Mr. Magic Disco Showcase 1981 (Saturday, October 10th, 1981) • 105.9 FM WHBI

From the cassette vaults of Starrlite Gentry, a friend of Mr. Magic who just might have been his #1 super listener throughout the years. This is the oldest surviving recording of Mr. Magic’s show that has been archived, and it dates back to the Disco Showcase days. Check out how Magic says he just got back from the Lower East Side amphitheater where a motion picture called Wild Style was being filmed. Next time you see it, maybe you’ll notice Magic in a red shirt standing to the left of Kool Moe Dee right before everybody crowds the stage for the big finale.

Mr. Magic Rap Attack (Friday, February 3rd, 1984) • 107.5 FM WBLS

A few excerpts from a Friday show during Magic’s first stint on WBLS. Rivas used to have a private line where he would take calls from the listeners, and this particular night serves as a precious snapshot of some flashback requests and friendly callers.

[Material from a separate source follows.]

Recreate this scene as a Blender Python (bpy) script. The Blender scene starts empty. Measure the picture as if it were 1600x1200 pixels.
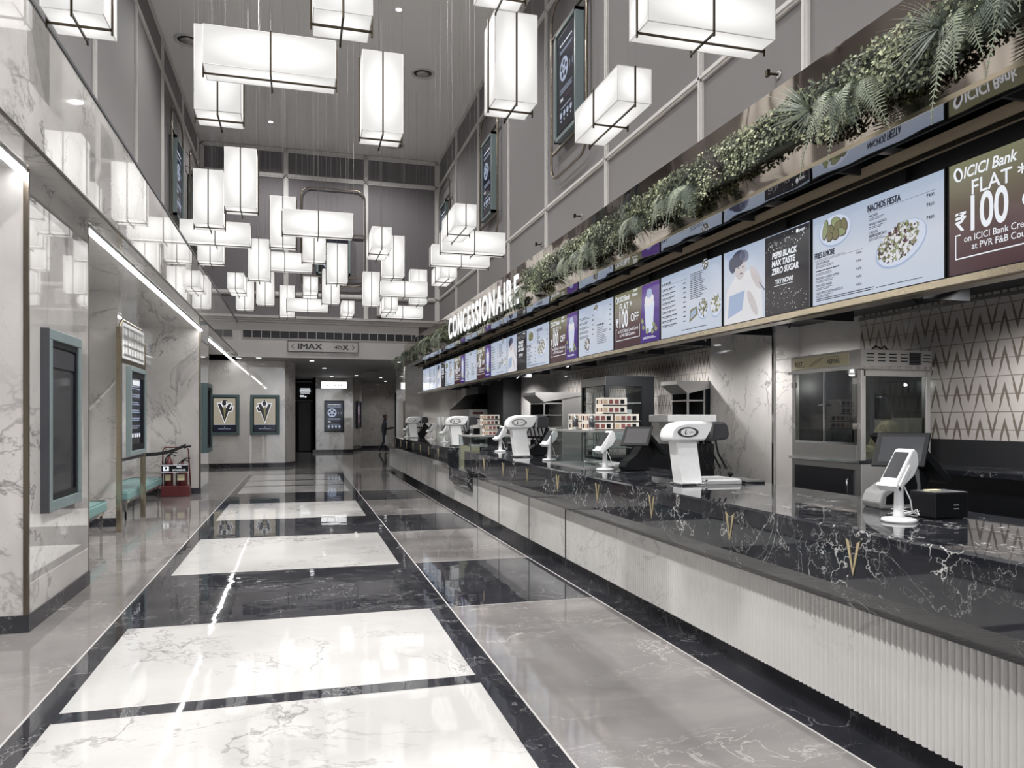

Also included is Magic’s signature sign-off words that would stick around until the Rap Attack’s final show in 1989: “Persistence always overcomes resistance, and any fool can learn from his own mistakes, but it takes a wise man or wise gal like you to learn from the mistakes made by others.”

Mr. Magic Rap Attack (Saturday, January 2nd, 1988) • 107.5 WBLS

Marley Marl recently said that Mr. Magic “rubbed a lot of people the wrong way. It was just in his nature.” Never was this more apparent than on the Saturday, January 2nd, 1988 edition of the Rap Attack when Sir Juice decided to do a Top 3 Wack Records of 1987 Countdown. Nowadays the Beastie Boys are globally revered as icons, but I wonder how they were feeling when their record “No Sleep Till Brooklyn” kicked off the countdown. Magic tells his audience to “sit back and do not enjoy, ‘cause it’s wack’d!” Others to fall victim to harsh words over the years included: Boogie Down Productions, Just-Ice, MC Lyte, MC Mitchski, Mikey D & The LA Posse, Hurby “Luv Bug” Azor, and baseball player Darryl Strawberry.